Jobs, not language, will integrate immigrants

Jobs + langue = trop compliqué pour la Gâzette...


In recent years, Quebecers have taken to viewing immigrants as the solution to a surprising number of their problems. Low birth rate? Bring in more immigrants. Depopulation in the hinterlands? Send more immigrants out there. Shortage of skilled workers? Pick and choose among the world's migrants.
But immigrants have not proven to be the answer to the province's perennial problems - through no fault of the immigrants.
Given the high unemployment rate among educated French-speaking newcomers, it is not clear that Quebecers are really very enthusiastic about immigrants. Before the Charest government goes ahead with a planned $24-million project to help newcomers learn French, it should pay attention to a new study by Jack Jedwab of the Association for Canadian Studies.

The findings indicate some rather disturbing trends to light: Across Quebec, among allophones who speak French but not English, the unemployment rate was nearly 10 times as high as among native Quebecers who speak only French, 23 per cent compared to 2.6 per cent. Among French-speaking allophones who live outside the Montreal area, the jobless rate hit 30 per cent.
However, the jobless rate was much lower for allophones who speak both French and English. In Sherbrooke, among residents who know French and English, the unemployment rate was three per cent for francophones, 6.1 per cent for anglophones and 14 per cent for allophones.
The tenaciously-held theory of the Parti Québécois, that all it will take for immigrants to fit seamlessly into Quebec society is knowledge of French, doesn't hold up, especially given the qualifications and age of the immigrants in question. The group Jedwab studied is university-educated and between the ages of 35 and 44, people in the prime of their lives - people Quebec should know how to put to good use after accepting them.
Yet allophones fared badly in the regions and worse if they didn't know English. That means that factors other than knowledge of French are at play here.
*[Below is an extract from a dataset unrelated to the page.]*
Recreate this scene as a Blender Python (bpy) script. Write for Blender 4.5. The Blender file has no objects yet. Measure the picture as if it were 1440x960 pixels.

It's time Quebec gave up on the idea that language is the only impediment of any consequence to allophones' integration into the Quebec workforce and society. So it is encouraging that language minister Christine St. Pierre is already responding to Jedwab's findings.
Integration takes place mainly through work. If no one is hiring educated, French-speaking allophones, there's no point wondering why they aren't fitting in. They can't. That $24 million would be better spent telling Quebecers the truth: We have to hire our newcomers, or lose them.